4 Customer lifecycle management, enterprise management platforms

Having successfully gained significant share on the network side, Chinese companies are now focusing on the VAS, enterprise and IT solutions aspect, aimed at providing 360 degree solutions (while continuing to leverage their status as backbone business partners). In doing so, they are increasing the range of services on offer, thereby ensuring that the telecom operators have less and less reason to consider moving to an alternative provider.

Achieving breakthroughs on so many fronts is not a question of luck; it is the result of certain advantages especially from the operators’ perspective.
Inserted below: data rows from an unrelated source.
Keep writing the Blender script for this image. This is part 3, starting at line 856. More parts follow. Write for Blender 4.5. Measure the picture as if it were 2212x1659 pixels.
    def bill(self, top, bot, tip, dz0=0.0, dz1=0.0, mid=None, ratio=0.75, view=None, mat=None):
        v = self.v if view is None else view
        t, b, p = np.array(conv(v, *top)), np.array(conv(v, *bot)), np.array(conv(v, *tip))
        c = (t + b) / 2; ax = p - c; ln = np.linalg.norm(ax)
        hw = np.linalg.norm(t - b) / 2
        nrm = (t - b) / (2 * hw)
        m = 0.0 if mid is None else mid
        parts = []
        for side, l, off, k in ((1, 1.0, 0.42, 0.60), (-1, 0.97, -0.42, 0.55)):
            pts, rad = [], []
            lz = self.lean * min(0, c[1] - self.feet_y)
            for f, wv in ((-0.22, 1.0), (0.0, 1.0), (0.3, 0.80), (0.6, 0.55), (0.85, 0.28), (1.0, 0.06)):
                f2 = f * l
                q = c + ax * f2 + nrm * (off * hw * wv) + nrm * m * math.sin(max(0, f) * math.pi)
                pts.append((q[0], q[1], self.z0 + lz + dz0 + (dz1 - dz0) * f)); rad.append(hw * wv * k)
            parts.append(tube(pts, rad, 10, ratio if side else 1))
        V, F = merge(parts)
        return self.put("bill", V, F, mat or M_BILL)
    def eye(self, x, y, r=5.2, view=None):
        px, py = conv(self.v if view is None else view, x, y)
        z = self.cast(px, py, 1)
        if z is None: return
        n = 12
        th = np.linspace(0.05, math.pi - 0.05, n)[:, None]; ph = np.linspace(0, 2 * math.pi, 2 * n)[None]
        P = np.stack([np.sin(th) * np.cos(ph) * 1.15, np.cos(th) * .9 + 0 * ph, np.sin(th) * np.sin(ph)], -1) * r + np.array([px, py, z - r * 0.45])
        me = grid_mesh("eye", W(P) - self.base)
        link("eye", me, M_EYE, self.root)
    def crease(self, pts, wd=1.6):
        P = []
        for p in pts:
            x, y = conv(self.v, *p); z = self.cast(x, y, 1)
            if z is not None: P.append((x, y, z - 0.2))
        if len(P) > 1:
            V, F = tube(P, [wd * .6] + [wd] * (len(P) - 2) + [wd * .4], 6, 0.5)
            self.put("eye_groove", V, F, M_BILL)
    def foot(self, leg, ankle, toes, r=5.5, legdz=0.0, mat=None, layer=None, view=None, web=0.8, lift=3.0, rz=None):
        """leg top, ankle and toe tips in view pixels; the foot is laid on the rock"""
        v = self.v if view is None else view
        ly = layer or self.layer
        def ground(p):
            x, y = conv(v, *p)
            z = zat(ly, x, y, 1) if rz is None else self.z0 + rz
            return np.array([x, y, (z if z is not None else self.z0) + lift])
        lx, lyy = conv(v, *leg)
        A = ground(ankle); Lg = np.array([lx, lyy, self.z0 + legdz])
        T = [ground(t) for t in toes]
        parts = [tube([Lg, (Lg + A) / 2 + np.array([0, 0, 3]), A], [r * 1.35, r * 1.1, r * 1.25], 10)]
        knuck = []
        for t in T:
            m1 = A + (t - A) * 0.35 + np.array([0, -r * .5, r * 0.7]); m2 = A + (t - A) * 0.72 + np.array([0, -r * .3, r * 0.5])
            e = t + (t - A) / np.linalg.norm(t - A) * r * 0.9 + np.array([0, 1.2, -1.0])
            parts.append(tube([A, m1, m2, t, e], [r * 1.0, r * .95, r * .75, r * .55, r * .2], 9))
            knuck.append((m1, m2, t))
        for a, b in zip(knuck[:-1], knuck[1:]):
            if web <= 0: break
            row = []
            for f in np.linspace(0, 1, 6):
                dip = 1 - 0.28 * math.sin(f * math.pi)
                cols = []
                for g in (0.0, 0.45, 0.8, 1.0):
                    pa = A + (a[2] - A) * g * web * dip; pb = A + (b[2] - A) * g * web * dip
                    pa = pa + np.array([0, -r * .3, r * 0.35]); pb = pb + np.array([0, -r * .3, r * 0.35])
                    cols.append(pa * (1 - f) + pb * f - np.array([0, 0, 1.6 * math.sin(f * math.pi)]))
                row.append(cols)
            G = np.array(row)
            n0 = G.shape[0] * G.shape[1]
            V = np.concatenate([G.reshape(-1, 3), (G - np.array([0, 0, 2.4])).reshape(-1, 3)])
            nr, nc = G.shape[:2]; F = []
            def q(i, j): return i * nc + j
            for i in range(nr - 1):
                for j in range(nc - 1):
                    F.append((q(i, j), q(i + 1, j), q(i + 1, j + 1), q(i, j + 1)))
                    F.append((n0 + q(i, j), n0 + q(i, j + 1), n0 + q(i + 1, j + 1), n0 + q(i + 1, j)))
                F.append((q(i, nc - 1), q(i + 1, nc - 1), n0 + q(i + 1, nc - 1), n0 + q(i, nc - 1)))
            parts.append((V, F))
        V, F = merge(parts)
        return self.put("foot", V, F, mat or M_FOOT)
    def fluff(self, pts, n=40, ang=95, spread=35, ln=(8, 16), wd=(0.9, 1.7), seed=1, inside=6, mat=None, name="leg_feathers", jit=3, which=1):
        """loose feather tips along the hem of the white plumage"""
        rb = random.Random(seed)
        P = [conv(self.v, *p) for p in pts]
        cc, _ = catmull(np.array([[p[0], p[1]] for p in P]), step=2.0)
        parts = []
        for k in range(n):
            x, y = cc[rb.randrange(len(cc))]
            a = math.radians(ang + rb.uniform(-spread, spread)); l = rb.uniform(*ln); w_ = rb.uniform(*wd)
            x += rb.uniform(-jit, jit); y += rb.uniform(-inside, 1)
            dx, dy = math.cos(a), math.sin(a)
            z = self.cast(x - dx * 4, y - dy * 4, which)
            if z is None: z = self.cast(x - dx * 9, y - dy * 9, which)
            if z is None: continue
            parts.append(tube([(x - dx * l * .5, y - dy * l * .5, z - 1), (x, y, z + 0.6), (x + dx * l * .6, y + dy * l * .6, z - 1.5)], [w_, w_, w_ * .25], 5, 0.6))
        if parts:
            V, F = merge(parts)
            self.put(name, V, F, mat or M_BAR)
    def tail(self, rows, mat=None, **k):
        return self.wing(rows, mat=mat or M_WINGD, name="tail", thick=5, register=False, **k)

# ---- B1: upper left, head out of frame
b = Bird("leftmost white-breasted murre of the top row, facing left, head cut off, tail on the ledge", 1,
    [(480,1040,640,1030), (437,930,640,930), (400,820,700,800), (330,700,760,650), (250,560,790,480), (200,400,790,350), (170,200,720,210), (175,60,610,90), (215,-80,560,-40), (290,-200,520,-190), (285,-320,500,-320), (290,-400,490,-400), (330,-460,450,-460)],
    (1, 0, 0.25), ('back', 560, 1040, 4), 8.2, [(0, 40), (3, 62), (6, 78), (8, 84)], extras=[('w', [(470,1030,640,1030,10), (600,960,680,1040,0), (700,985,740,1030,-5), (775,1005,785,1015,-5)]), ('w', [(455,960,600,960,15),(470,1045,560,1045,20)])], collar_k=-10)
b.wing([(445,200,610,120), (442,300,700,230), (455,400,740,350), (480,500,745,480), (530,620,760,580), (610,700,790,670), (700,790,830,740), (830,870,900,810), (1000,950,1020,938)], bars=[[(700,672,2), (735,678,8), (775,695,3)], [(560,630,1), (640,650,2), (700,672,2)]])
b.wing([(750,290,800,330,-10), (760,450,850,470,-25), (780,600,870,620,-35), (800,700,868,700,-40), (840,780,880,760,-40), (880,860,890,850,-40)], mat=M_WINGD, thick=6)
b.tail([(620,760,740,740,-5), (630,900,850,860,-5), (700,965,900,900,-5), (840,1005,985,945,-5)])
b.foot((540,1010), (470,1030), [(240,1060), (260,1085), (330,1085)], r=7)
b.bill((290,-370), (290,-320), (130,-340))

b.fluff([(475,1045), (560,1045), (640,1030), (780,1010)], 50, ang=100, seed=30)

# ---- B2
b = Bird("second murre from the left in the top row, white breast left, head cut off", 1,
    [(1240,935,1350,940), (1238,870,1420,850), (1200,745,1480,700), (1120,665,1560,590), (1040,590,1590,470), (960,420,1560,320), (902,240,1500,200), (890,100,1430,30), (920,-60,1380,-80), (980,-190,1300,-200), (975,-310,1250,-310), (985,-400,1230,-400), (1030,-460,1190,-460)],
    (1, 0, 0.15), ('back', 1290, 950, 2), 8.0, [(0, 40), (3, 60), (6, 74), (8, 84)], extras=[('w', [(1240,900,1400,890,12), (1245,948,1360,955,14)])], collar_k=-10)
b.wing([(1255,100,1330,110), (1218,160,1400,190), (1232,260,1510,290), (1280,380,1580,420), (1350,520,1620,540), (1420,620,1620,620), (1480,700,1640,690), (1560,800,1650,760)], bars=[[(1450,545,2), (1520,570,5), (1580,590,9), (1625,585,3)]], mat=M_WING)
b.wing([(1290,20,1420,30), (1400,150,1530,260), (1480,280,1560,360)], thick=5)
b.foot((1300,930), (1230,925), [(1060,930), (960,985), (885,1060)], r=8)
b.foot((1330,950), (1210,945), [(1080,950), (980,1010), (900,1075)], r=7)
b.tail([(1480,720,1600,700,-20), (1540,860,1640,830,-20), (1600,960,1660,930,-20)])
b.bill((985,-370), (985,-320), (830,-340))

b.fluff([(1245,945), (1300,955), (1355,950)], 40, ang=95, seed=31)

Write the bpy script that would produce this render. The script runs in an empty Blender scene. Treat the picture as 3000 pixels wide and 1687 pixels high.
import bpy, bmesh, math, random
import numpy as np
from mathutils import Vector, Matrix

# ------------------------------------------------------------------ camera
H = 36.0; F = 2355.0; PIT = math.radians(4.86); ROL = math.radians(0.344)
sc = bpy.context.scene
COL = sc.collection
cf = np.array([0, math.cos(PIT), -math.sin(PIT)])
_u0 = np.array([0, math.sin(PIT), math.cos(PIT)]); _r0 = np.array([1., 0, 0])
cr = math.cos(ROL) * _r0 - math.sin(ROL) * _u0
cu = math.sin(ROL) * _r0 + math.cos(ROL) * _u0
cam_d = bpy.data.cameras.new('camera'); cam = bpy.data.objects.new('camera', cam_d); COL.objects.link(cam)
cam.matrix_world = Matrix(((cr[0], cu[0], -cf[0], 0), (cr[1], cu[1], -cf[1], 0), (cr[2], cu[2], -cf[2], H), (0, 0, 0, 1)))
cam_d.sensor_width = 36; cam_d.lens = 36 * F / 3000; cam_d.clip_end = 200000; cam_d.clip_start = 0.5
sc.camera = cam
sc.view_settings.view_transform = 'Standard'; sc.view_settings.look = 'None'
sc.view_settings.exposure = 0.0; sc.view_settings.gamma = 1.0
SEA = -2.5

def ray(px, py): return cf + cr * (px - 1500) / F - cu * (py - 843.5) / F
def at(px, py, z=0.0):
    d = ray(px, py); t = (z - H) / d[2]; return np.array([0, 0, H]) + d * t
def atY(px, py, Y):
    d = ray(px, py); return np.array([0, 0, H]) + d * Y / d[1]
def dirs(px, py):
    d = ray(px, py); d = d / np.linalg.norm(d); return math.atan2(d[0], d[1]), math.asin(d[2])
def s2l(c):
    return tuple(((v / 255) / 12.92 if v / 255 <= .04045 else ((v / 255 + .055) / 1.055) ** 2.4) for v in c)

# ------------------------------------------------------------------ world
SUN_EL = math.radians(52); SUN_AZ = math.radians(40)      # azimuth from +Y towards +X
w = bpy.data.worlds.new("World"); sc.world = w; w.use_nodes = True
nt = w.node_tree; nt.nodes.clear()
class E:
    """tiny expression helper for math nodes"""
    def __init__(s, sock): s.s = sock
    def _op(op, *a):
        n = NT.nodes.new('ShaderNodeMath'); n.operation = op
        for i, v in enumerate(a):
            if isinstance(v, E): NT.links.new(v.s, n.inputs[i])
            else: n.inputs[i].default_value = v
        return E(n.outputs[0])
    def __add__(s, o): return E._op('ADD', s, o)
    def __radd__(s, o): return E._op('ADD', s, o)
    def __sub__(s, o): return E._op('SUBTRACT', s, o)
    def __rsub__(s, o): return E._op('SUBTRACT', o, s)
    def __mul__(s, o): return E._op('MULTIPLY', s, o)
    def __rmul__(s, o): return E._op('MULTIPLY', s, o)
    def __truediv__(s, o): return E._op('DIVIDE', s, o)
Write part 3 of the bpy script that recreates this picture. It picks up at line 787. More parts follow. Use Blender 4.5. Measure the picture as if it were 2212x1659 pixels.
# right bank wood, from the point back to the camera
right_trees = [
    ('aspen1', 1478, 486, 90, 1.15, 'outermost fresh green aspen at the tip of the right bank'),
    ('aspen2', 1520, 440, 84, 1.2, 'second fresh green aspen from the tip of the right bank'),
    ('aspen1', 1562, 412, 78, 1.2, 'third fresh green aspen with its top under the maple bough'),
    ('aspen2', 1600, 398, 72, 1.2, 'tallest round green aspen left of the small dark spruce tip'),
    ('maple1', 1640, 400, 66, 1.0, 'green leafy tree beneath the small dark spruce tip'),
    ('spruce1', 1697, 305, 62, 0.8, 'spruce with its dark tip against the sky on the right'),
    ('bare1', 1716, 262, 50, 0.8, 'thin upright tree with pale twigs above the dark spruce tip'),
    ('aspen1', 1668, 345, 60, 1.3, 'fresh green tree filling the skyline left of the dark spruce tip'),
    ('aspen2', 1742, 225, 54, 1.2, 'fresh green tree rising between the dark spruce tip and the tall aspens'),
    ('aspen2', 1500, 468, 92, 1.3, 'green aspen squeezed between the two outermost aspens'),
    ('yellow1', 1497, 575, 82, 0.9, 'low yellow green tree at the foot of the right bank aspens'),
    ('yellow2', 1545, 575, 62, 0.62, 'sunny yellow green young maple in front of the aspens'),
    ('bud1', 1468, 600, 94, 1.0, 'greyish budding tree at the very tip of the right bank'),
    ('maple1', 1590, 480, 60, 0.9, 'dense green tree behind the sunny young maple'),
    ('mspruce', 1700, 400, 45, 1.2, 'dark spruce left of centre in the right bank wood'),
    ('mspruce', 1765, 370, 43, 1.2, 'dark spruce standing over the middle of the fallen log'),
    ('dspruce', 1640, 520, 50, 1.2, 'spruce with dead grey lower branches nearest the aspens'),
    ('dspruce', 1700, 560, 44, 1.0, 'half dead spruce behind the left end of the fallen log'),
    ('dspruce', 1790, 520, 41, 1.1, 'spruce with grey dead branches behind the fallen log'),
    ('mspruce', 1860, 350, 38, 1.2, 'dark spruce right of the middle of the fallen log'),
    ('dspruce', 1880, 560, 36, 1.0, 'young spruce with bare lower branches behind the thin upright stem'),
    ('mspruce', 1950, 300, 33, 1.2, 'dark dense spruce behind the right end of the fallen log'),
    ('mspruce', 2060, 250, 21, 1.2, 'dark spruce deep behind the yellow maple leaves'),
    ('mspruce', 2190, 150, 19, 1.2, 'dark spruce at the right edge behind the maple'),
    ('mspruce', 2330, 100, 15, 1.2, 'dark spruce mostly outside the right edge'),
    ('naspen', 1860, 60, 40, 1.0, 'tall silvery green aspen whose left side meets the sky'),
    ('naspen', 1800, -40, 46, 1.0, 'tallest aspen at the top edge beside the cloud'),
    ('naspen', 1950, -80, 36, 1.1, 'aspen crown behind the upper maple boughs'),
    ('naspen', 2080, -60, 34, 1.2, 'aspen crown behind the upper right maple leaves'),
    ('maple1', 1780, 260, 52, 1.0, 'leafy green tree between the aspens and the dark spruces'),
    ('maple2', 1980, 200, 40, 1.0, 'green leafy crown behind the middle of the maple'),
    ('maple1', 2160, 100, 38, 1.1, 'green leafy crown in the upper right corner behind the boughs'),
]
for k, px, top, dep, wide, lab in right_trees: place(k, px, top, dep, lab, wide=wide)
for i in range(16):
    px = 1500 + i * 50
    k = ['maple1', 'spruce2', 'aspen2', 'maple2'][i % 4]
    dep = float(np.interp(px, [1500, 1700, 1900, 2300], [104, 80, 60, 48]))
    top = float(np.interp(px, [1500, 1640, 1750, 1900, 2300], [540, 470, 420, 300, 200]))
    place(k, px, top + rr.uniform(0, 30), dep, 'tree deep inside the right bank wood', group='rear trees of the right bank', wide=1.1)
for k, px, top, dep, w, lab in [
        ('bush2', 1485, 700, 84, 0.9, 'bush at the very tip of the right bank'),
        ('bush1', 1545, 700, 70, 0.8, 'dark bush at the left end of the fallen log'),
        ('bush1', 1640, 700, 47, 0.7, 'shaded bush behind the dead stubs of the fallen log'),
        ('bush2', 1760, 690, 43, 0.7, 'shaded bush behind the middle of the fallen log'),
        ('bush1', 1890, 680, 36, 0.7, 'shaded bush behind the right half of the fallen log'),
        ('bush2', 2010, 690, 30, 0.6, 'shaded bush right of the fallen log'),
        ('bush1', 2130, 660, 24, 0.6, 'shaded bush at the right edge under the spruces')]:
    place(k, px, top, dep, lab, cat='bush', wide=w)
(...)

Customisation pace and features development: The time it takes from generating an idea to actually turning it into a feature offering is amazingly in sync with what the telecom companies want. The time to configure new features is much shorter than what European companies were able to offer, and in a five-player industry, all backed by strong media and marketing muscle, offering a ‘unique product’ can turn into a big differentiator. Chinese providers have been extremely quick and flexible in responding to the introduction of any new feature, thereby enabling their customers to adapt to any competitive innovation within the shortest possible time span. This was a crucial area where the European companies could not compete with their Chinese counterparts and as a result had to give away their ‘network partner’ slot to much more efficient and robust Chinese network providers.

Payment flexibility and huge savings: Chinese network providers are flexible on all fronts and offer huge payment advantages through deferred timelines. Topping all this, it is the cost that makes the decision a one-sided affair in favor of the Chinese giants. Why would operators not go for such a menu of offerings which includes feature development capabilities almost on demand, flexibility in payment, value added freebees and at a cost that assures them 90% CAPEX savings compared to a European counterpart? You do not have to be a business grad to evaluate this equation.

Looking at the next 12 months, with the induction of 3G, one may see new horizons opening up; watch out for application software, the emergence of data centres, a scaling up of the cloud services portfolio and new devices, especially tablets and dongles.

Khurram Mahboob is a telecom professional in Pakistan.